The Blind Side opens today

by Mary Tutwiler

When author and New Orleans native Michael Lewis (Liar’s Poker, The New New Thing) heard about the story of a highly scouted black high school football player from the wrong side of the tracks on the roster of a small private all white Evangelical church-school in Memphis, it piqued his interest. Little did he know the teen, Michael Oher, was the adopted son of Sean Touhy, one of Lewis’ classmates from his own high school, Isidore Newman School.

The connections run deep. Touhy, son of legendary basketball coach “Skeets” Touhy, had been an All-SEC player all four years of his college career at Ole Miss, leading the Rebels to their first and only SEC basketball championship in 1981. Lewis, meanwhile, was going on to a stellar career as an author, penning smart bestsellers that covered the gamut from the tottering financial world to Silicon Valley to sports. Newman is a small school; graduating classes in the 1970s encompassed about 70 students, and the pair had known each other intimately.

The ensuing book, The Blind Side, is about football, specifically the evolution of the role of the left tackle in protecting the quarterback, and the story of a well-to-do white Southern family who reached out to a black kid from the ghetto.

Enter another New Orleans connection, actress Sandra Bullock, who, after Hurricane Katrina, adopted Warren Easton Charter School, raising funds to rebuild the campus and programs and get the students back on their feet. The movie rights to the book were bought by Warner Bros., and when director John Lee Hancock was looking for an actress, Bullock was a natural for the part of Leigh Anne Touhy, former Ole Miss cheerleader, Memphis socialite and the wife of Sean Touhy. Leigh Anne was the driving force in the family, fiercely protecting and encouraging Oher to excel in academics as well as football.
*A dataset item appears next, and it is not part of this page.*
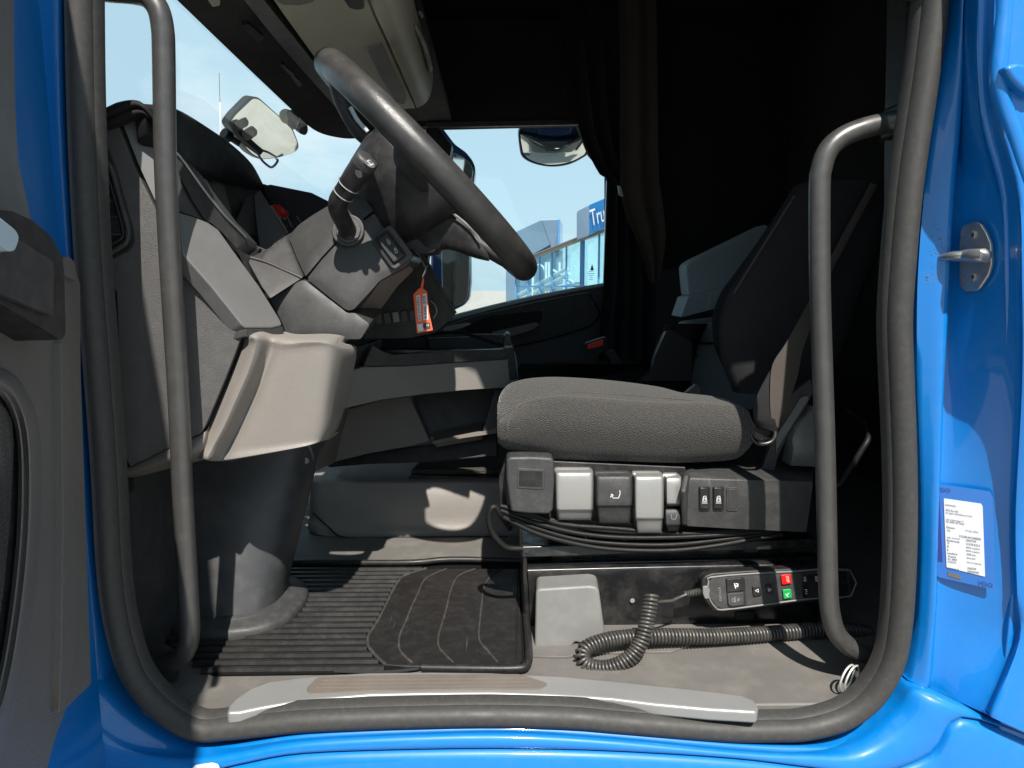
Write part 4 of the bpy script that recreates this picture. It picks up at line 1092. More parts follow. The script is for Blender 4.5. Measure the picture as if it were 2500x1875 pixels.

Oher, scouted as one of the best offensive tackles in the nation, was recruited by college football teams all over the country, including LSU. He wound up, of course, at Ole Miss. An SEC and All American first team lineman, he was drafted in the first round by the Baltimore Ravens for the 2009 season.

The Blind Side
premiered fittingly enough, at the small, uptown Prytania Theatre in New Orleans last night. Bullock, Lewis, the Touhys, Saints quarterback Drew Brees and tight end Jeremy Shockey walked the red carpet. The movie opens nationwide today, with screenings in Lafayette starting at noon.